The problem had its origins, a reader has reminded me, in decisions by the U.S. government under Presidents Clinton and Bush to promote home ownership among low income families. It became extreme when the Bush administration decreed that 56 per cent of Federal Housing mortgages should go to this sector. Conveniently, this created a vast new market for an animal called ”subprime mortgages” – 100% financing and $500 down. The story is well told in this Village Voice article.
These worthless mortgages, wrapped into arcane financial packages no one really understands, were peddled to American and Canadian banks. When home buyers began defaulting as higher interest rates clicked in (as every mortgage vendor knew would happen), financial institutions around the world found themselves holding a trillion dollars of questionable investments.

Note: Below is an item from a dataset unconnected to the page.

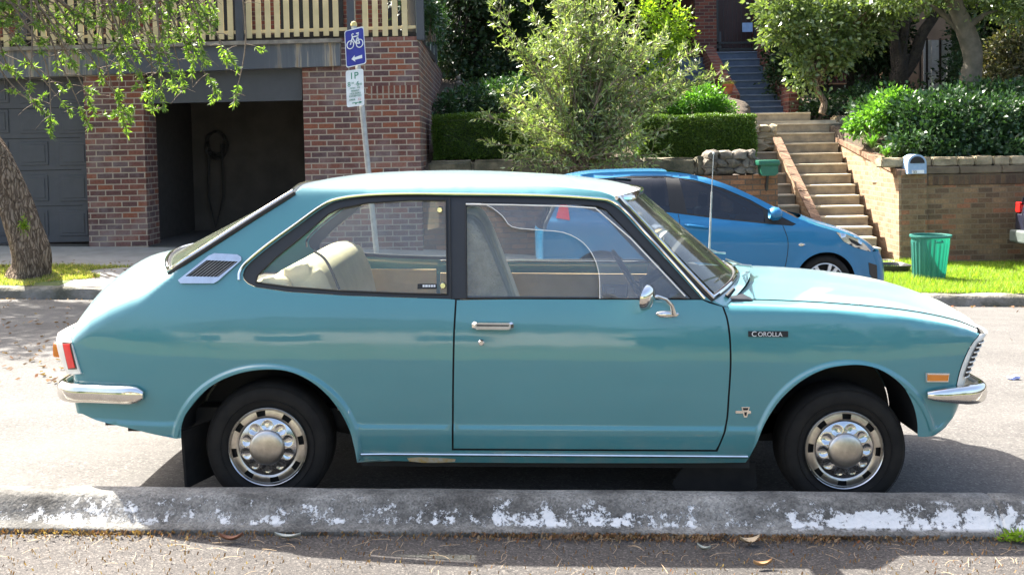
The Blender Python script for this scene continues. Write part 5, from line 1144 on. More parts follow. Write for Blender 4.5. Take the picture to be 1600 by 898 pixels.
# leaning street tree on the left: trunk, high crown outside the picture and hanging twigs
def street_tree():
    b = W(48, 418, 13.75); rt = empty('leaning_tree', b); tag(rt, 'leaning rough barked street tree with leafy branches hanging at top left', 'tree'); random.seed(9)
    zz = far_z(b.x, 13.75); tp = [(b.x-.05, 13.75, zz-.05), W(46, 395, 13.75), W(24, 320, 13.75), W(-2, 255, 13.75), W(-40, 190, 13.75), W(-70, 90, 13.6), W(-60, -60, 13.4), W(-20, -240, 13.2)]
    q = limb(tp, 8); r = [np.interp(i/(len(q)-1), [0, .06, .2, .5, 1], [.33, .255, .225, .205, .11]) for i in range(len(q))]
    mb = MB(); mb.tube(q, r, 28)
    for i in range(len(mb.v)):
        p = Vector(mb.v[i]); k = (i//28); c = q[min(k, len(q)-1)]; d = (p-c); a = math.atan2(d.y, d.x); mb.v[i] = tuple(c+d*(1+.11*math.sin(a*3+p.z*2.2)+.07*math.sin(a*7+p.z*3.1)+.04*math.sin(a*13-p.z*5)))
    mb.build('trunk', MAT['bark'], rt, smooth='all')
    mo = MB(); c = W(38, 352, 13.50); out = []
    k = 240; P = np.array(c)+rng.normal(size=(k, 3))*(.035, .02, .05); fastmesh('moss', leaves(P, np.tile([0, -1, .2], (k, 1))+rng.normal(size=(k, 3))*.6, np.full(k, .035), np.full(k, .008)), 4, MAT['grass'], rt)['kind'] = 'stuff'
    limbs = [[q[-12], W(20, -120, 13.2), W(120, -130, 12.9), W(260, -110, 12.7)], [q[-14], W(10, -60, 13.2), W(90, -70, 13.0), W(180, -60, 12.8)], [q[-10], W(60, -200, 13.2), W(240, -190, 13.0), W(360, -120, 12.9)], [q[-16], W(-30, 20, 13.0), W(10, -20, 12.8), W(60, -40, 12.6)]]
    LQ = []
    for L in limbs:
        lq = limb(L, 8); LQ += lq; mb = MB(); mb.tube(lq, taper(len(lq), .075, .03), 8); mb.build('limb', MAT['bark'], rt, smooth=True)
    # scaffold branches that show in the picture
    tg = MB(); out = []
    tips = [(15, 108), (5, 85), (30, 60), (22, 30), (55, 105), (100, 100), (118, 108), (45, 150), (62, 168), (85, 188), (80, 215), (112, 178), (150, 180), (140, 200), (200, 212), (205, 190), (185, 170), (215, 92), (165, 92), (250, 112), (240, 150), (255, 170), (272, 125), (300, 118), (320, 105), (315, 70), (355, 100), (372, 108), (345, 152), (365, 165), (290, 140), (278, 145), (225, 75), (255, 60), (60, 42), (95, 25), (130, 15), (160, 40), (190, 25), (215, 45), (240, 20), (262, 30), (280, 55), (300, 30), (318, 48), (330, 22), (295, 85), (205, 60), (175, 10), (230, 5), (110, 60), (265, 90), (35, 15), (10, 40), (70, 70), (150, 70), (130, 90), (90, 110), (300, 5), (270, 5), (310, 90), (240, 95), (190, 120), (160, 130), (225, 130), (180, 80), (5, 10), (75, 5), (335, 45), (205, 110)]
    for px, py in tips:
        for rep in range(1 if py > 60 else 2):
            Y = 12.9+random.uniform(-.5, .5); e = W(px+random.uniform(-8, 8)*rep, py+random.uniform(-8, 8)*rep, Y); s_ = min(LQ, key=lambda v: abs(v.x-(e.x+random.uniform(-1.0, 1.0)))+.3*abs(v.z-e.z)); m_ = s_.lerp(e, .55)+Vector((random.uniform(-.25, .25), random.uniform(-.1, .1), random.uniform(-.1, .15)))
            bq = limb([s_, m_, e], 7); tg.tube(bq, taper(len(bq), .017, .004), 5, False); n = len(bq); out.append(twig_leaves(bq[-4:], 0, 150, .085, .010, .3, .8))
            for j in range(6 if py > 50 else 8):
                i = random.randint(int(n*.35), n-1); a_ = bq[i]; t_ = a_+Vector((random.uniform(-.26, .26), random.uniform(-.2, .2), random.uniform(-.22, .12))); tq = limb([a_, a_.lerp(t_, .5)+Vector((0, 0, .02)), t_], 3); tg.tube(tq, taper(len(tq), .006, .002), 4, False)
                if random.random() < .30: out.append(twig_leaves(tq, 0, 120, .08, .010, .5, .8))
    tg.build('twigs', MAT['twig'], rt, smooth='all'); fastmesh('hanging_foliage', np.concatenate(out), 4, LM['bottle_new'], rt)
    P0 = W(0, 0, 1)
    blobs = [(-8.6, 13.6, 6.6, 1.5, 1.3, 1.0), (-10.5, 12.8, 6.2, 1.3, 1.3, .9), (-6.8, 13.3, 7.2, 1.2, 1.2, .8), (-9.5, 11.2, 6.8, 1.3, 1.2, .8), (-12, 14.5, 6.2, 1.4, 1.2, .8), (-10.2, 15.2, 7.5, 1.3, 1.2, .8), (-7.9, 12.2, 6.4, 1.1, 1.1, .7), (-8.8, 14.6, 7.0, 1.1, 1.0, .7)]
    fastmesh('crown', blob_leaves(blobs, 20000, .17, .03, clump=.15, nclump=300), 4, LM['bottle_new'], rt)
street_tree()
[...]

The crisis has hit the UK as wellas the U.S. Canada has avoided the meltdown so far due to its more cautious lending practices and stricter mortgage regulations.
The result is a mass of angry and embittered voters in the U.S., and a bewildered Canadian electorate.
It is almost pathetic to watch the once honorable John McCain rail at Barack Obama for supposedly being a prime cause of the current panic. After all, Obama’s been in Washington four years, compared to McCain’s 22 years. And McCain has always opposed close regulation of the financial industry.
McCain was one of the “Keating Five,” the five American senators involved with savings mogul Kenneth Keating in the great savings and loan scandal that almost ripped apart the American economy under President Reagan — all because of lack of regulation.
American voters will have to decide whether they wish to support a candidate whose main strategy, beside launching baseless smears of his opponent, is to attack the record of his own party that has been in control of the White House for the past eight years and of the Congress for most of the past twenty.
Canadian voters should tell the party leaders that it’s time to drop the pointless “poopin’ puffin”-type attack ads and lay out a real plan to insulate Canada — at least to the extent that we can — against the kind of economic piracy that’s become endemic to the American way of life.
New Yorker’s Brilliant Cover
Yep, I mean it. That’s a brilliant cover The New Yorker magazine has this week. The one showing Barack Obama in Muslim garb and his wife Michelle as a gun-toting black anarchist.
It’s brilliant because it taps into the powerful imagery of satirical comment in a way that the written word alone never can.
It’s brilliant because it’s shot down Republican hopes of slandering, either overtly or covertly, Obama as some kind of Muslim sympathizer, or as soft on the war on terrorism. I can’t imagine John McCain ever going this route himself. But there are uncounted numbers of his right-wing supporters who wouldn’t hesitate to do so. McCain’s comment that the cover is “totally inappropriate” is helpful, under the circumstances.
Obama supporters who are causing a furor — some calling for a boycott of the magazine — should reflect more thoughtfully on the nature of political journalism. But what can you expect in a society drenched in “political correctness”?
As New Yorker editor David Remnick says, “The idea is to attack lies and misconceptions and distortions about the Obamas, and their background and their politics.”
Political strategizing aside, the controversial cover serves as a useful reminder that freedom of expression cannot be curtailed — ever — if democratic societies are to retain their core values. Just as Canada’s Western Standard magazine had every right to publish the Danish cartoons about Mohammed, the New Yorker must be able to present this stunningly original political perspective without facing such extreme verbal abuse.
Of course, people also have the right to say what they think of anything they see or hear, in print or any other media. But let’s all relax a bit. Perhaps James Carville put it best: “I don’t know what the big deal is.”